## [Instruction]
From the entries that follow, reproduce exactly and only the lines from the line with "868 pixels high." to the line with "SUNDIR = Vector((-0.182, 0.952, -0.247)).normalized()", endpoints included.

## [Record excerpts]
....
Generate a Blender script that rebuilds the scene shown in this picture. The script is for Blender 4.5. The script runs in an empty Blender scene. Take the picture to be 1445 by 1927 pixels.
....
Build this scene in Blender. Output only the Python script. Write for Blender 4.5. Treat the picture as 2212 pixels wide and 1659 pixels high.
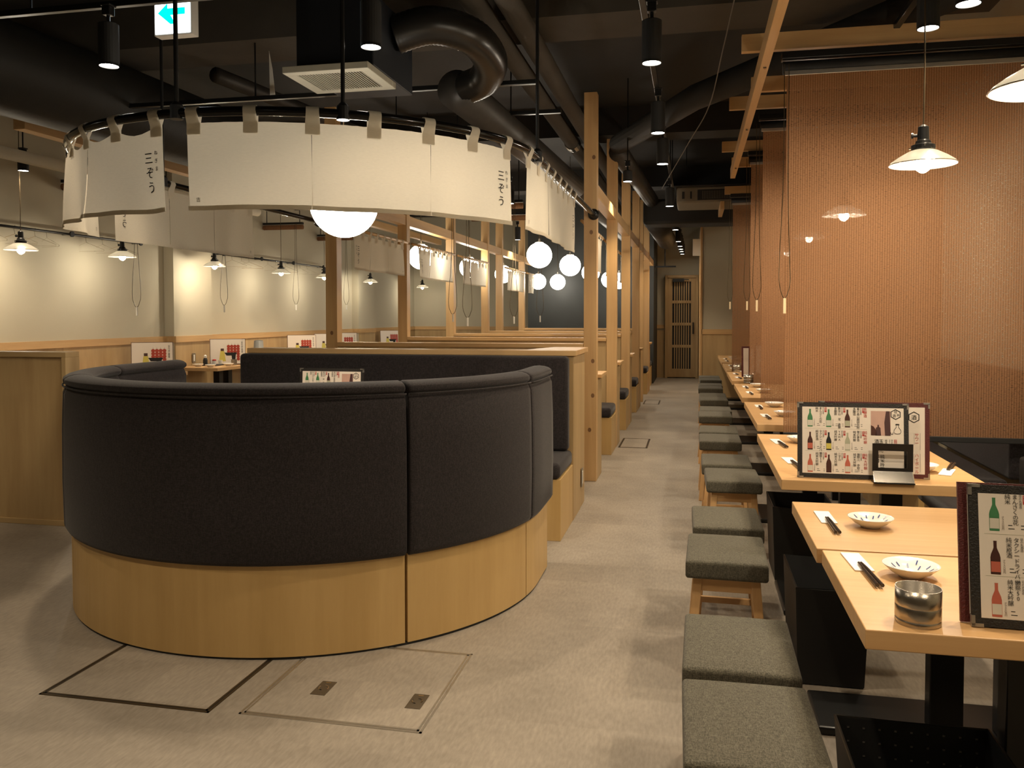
....
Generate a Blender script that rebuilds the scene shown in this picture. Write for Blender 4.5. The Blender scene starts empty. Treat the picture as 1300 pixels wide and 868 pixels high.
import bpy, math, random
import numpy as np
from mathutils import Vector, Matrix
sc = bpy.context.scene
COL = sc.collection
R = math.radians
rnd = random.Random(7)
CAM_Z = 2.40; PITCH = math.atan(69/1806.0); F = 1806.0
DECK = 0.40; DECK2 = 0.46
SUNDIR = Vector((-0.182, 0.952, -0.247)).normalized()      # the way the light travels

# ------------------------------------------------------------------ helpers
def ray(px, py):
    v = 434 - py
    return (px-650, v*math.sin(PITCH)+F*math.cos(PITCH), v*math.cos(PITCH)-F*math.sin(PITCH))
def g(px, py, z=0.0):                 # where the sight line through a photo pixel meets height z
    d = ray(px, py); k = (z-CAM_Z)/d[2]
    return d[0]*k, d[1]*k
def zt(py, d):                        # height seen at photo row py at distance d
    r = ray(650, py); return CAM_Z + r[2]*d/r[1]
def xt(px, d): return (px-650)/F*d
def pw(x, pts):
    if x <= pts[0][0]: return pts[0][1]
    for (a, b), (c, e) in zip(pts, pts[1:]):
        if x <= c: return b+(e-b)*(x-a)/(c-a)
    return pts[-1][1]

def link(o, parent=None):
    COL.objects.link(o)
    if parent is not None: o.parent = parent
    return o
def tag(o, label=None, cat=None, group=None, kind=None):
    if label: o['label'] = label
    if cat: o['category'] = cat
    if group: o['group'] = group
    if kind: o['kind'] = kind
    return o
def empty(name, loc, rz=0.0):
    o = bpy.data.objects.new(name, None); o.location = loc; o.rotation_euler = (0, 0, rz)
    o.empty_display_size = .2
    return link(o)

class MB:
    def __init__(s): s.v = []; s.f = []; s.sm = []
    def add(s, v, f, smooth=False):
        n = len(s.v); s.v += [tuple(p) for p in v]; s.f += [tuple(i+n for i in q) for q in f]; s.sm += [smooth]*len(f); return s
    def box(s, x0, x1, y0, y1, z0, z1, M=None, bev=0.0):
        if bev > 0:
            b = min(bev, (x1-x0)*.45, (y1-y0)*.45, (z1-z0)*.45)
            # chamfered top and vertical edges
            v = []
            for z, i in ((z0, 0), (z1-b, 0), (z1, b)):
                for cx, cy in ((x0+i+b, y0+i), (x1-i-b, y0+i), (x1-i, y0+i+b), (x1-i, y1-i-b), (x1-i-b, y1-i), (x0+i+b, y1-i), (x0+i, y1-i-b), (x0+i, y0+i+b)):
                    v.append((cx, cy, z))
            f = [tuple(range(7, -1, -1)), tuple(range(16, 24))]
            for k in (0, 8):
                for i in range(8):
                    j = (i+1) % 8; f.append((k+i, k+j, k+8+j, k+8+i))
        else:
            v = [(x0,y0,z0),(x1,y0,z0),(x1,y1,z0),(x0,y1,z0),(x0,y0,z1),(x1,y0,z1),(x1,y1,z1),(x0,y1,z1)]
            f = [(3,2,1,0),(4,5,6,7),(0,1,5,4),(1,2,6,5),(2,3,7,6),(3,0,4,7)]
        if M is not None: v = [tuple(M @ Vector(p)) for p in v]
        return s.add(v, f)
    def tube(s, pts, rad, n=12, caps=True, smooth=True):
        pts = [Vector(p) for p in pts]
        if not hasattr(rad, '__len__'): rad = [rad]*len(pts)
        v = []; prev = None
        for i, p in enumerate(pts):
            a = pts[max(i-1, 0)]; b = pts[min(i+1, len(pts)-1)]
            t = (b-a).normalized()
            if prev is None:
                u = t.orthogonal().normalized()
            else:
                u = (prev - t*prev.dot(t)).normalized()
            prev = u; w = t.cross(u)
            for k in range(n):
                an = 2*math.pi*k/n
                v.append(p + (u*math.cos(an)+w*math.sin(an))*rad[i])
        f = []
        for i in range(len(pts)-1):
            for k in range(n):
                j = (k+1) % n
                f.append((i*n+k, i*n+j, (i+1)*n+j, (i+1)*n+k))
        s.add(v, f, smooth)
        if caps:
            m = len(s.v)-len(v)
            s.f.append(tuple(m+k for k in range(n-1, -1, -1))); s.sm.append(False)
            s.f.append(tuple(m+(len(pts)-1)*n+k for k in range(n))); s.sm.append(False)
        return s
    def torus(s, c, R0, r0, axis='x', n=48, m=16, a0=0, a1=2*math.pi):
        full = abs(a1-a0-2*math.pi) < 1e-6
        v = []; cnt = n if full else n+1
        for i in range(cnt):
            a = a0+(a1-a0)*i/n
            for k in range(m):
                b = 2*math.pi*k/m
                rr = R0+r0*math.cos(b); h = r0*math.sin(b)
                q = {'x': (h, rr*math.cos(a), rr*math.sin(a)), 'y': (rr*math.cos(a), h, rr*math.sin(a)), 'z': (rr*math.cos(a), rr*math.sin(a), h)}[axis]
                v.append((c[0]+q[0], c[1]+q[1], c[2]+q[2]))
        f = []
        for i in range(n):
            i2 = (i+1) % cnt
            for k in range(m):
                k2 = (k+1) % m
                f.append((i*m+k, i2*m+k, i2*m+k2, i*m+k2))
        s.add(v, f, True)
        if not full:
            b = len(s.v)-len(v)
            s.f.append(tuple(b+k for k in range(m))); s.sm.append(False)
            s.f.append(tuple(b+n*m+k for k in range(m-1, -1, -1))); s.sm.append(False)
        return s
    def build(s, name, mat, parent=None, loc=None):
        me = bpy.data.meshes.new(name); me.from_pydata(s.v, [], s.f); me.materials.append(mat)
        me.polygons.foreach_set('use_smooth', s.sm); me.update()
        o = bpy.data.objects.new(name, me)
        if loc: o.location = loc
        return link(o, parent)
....
## [Written reply]
Generate a Blender script that rebuilds the scene shown in this picture. Write for Blender 4.5. The Blender scene starts empty. Treat the picture as 1300 pixels wide and 868 pixels high.
import bpy, math, random
import numpy as np
from mathutils import Vector, Matrix
sc = bpy.context.scene
COL = sc.collection
R = math.radians
rnd = random.Random(7)
CAM_Z = 2.40; PITCH = math.atan(69/1806.0); F = 1806.0
DECK = 0.40; DECK2 = 0.46
SUNDIR = Vector((-0.182, 0.952, -0.247)).normalized()      # the way the light travels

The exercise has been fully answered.